AIM OF THE TASK:
The lines to print start at the one containing "Continue the Blender" and end at the one containing "o.rotation_euler = (Vector(target)"; print them exactly, ends included, and only them.

________

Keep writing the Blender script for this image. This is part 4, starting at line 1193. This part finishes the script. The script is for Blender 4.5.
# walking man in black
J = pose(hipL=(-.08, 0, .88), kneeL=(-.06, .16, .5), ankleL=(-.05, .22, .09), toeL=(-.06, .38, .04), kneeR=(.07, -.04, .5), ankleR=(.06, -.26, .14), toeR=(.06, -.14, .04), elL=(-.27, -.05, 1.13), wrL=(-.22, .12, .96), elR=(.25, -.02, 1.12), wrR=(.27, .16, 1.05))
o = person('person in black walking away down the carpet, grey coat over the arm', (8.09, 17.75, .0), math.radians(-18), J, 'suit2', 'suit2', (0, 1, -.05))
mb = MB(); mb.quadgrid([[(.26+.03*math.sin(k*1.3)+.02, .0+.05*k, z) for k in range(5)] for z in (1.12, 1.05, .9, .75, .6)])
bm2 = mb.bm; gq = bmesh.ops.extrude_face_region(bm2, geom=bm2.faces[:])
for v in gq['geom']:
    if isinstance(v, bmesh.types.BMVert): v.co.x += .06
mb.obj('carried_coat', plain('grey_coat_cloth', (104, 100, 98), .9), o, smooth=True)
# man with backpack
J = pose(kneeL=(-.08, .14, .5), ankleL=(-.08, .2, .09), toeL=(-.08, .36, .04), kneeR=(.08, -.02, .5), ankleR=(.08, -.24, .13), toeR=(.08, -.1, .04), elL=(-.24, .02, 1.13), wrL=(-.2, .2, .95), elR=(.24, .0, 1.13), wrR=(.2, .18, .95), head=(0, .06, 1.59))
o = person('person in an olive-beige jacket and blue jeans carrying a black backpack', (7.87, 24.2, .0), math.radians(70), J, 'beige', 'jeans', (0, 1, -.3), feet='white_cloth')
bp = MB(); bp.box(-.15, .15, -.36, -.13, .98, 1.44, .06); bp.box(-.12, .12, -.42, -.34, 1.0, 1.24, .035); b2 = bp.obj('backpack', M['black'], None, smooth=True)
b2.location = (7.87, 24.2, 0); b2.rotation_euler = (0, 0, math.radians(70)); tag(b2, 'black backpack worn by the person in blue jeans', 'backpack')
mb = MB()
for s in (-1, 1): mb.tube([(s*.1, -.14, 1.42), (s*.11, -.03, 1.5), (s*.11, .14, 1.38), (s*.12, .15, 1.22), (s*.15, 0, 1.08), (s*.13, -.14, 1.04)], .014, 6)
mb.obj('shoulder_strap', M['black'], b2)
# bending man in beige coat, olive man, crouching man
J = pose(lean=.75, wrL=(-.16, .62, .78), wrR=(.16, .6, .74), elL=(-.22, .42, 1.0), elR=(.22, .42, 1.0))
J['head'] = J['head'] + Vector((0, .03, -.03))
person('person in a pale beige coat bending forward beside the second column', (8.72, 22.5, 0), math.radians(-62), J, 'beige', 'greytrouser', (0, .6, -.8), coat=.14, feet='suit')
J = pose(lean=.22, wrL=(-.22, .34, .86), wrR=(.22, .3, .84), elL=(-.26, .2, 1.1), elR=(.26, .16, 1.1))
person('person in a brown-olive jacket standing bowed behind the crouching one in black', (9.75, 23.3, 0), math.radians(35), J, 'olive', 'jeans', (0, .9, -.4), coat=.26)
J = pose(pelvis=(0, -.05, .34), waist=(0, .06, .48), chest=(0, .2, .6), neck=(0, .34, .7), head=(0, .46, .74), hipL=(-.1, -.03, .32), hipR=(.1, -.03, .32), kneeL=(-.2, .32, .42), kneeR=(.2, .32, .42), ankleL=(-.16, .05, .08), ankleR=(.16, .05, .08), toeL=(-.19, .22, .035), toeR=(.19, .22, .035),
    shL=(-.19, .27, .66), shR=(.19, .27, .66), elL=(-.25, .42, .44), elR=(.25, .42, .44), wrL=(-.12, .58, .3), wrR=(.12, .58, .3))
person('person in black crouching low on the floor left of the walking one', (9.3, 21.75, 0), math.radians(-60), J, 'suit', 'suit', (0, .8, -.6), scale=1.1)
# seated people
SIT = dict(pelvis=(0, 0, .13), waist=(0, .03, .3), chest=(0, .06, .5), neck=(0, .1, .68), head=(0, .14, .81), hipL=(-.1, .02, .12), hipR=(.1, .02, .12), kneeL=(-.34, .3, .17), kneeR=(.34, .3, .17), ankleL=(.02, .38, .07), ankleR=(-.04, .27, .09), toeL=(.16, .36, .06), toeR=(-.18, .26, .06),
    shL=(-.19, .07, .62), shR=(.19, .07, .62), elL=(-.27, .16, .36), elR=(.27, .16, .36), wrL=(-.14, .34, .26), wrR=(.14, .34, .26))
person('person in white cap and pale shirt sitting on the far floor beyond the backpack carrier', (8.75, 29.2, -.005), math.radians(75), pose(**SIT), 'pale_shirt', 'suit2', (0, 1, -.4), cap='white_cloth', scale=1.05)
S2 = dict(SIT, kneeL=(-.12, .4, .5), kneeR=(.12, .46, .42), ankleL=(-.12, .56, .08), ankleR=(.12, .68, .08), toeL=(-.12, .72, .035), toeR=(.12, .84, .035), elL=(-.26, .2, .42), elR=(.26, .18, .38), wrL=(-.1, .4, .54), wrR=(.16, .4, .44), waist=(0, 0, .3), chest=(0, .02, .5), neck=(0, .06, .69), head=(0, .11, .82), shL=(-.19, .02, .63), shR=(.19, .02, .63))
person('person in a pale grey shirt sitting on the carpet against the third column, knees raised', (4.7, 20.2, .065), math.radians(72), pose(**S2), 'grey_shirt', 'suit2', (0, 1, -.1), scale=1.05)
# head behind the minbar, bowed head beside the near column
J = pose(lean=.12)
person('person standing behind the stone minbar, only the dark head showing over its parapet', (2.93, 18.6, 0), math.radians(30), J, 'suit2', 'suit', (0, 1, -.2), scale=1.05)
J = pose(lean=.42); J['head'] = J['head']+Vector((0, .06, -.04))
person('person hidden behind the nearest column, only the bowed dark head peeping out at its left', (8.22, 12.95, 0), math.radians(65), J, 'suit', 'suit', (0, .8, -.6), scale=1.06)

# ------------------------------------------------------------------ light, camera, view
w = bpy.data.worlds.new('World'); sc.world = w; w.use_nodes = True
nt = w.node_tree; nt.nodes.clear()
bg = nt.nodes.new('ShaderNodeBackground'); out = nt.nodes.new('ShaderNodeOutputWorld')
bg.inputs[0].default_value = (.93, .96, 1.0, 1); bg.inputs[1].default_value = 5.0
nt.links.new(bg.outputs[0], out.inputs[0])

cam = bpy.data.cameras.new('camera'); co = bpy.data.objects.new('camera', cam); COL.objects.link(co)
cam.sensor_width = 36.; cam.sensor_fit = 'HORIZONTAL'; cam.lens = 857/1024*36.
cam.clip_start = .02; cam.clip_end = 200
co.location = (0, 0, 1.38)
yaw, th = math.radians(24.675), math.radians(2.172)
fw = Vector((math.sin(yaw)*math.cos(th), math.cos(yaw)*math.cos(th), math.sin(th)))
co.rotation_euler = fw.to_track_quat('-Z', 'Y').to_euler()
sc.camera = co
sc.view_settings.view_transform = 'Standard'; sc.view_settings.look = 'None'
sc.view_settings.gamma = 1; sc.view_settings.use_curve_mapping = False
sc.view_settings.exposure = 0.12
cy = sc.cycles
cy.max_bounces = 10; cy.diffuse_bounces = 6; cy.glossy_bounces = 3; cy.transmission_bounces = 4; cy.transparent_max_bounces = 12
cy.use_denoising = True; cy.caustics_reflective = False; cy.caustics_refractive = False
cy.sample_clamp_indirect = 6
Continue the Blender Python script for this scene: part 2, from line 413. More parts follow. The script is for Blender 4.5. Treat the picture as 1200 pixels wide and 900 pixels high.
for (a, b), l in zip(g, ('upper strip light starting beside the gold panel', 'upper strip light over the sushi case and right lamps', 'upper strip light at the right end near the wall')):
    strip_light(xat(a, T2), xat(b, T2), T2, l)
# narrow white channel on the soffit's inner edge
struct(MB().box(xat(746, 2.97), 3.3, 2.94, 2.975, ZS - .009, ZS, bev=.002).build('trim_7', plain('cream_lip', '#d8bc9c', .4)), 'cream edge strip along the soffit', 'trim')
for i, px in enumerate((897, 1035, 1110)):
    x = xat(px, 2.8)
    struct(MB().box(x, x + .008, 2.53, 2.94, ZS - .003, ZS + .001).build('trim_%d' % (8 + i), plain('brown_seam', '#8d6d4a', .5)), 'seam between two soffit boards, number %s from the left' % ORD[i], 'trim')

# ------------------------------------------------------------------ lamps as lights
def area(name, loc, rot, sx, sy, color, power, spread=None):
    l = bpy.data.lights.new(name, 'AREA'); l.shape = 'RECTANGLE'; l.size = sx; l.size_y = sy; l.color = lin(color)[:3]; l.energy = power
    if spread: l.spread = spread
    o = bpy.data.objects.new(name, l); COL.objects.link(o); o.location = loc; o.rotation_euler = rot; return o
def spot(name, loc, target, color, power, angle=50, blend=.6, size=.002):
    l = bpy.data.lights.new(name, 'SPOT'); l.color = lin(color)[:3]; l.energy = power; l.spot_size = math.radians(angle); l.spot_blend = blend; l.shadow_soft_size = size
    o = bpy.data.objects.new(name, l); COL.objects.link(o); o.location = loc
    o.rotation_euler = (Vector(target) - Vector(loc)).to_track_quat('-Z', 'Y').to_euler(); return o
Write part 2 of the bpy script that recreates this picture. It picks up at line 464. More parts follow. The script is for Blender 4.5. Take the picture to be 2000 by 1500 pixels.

________

WORKED ANSWER:
Continue the Blender Python script for this scene: part 2, from line 413. More parts follow. The script is for Blender 4.5. Treat the picture as 1200 pixels wide and 900 pixels high.
for (a, b), l in zip(g, ('upper strip light starting beside the gold panel', 'upper strip light over the sushi case and right lamps', 'upper strip light at the right end near the wall')):
    strip_light(xat(a, T2), xat(b, T2), T2, l)
# narrow white channel on the soffit's inner edge
struct(MB().box(xat(746, 2.97), 3.3, 2.94, 2.975, ZS - .009, ZS, bev=.002).build('trim_7', plain('cream_lip', '#d8bc9c', .4)), 'cream edge strip along the soffit', 'trim')
for i, px in enumerate((897, 1035, 1110)):
    x = xat(px, 2.8)
    struct(MB().box(x, x + .008, 2.53, 2.94, ZS - .003, ZS + .001).build('trim_%d' % (8 + i), plain('brown_seam', '#8d6d4a', .5)), 'seam between two soffit boards, number %s from the left' % ORD[i], 'trim')

# ------------------------------------------------------------------ lamps as lights
def area(name, loc, rot, sx, sy, color, power, spread=None):
    l = bpy.data.lights.new(name, 'AREA'); l.shape = 'RECTANGLE'; l.size = sx; l.size_y = sy; l.color = lin(color)[:3]; l.energy = power
    if spread: l.spread = spread
    o = bpy.data.objects.new(name, l); COL.objects.link(o); o.location = loc; o.rotation_euler = rot; return o
def spot(name, loc, target, color, power, angle=50, blend=.6, size=.002):
    l = bpy.data.lights.new(name, 'SPOT'); l.color = lin(color)[:3]; l.energy = power; l.spot_size = math.radians(angle); l.spot_blend = blend; l.shadow_soft_size = size
    o = bpy.data.objects.new(name, l); COL.objects.link(o); o.location = loc
    o.rotation_euler = (Vector(target) - Vector(loc)).to_track_quat('-Z', 'Y').to_euler(); return o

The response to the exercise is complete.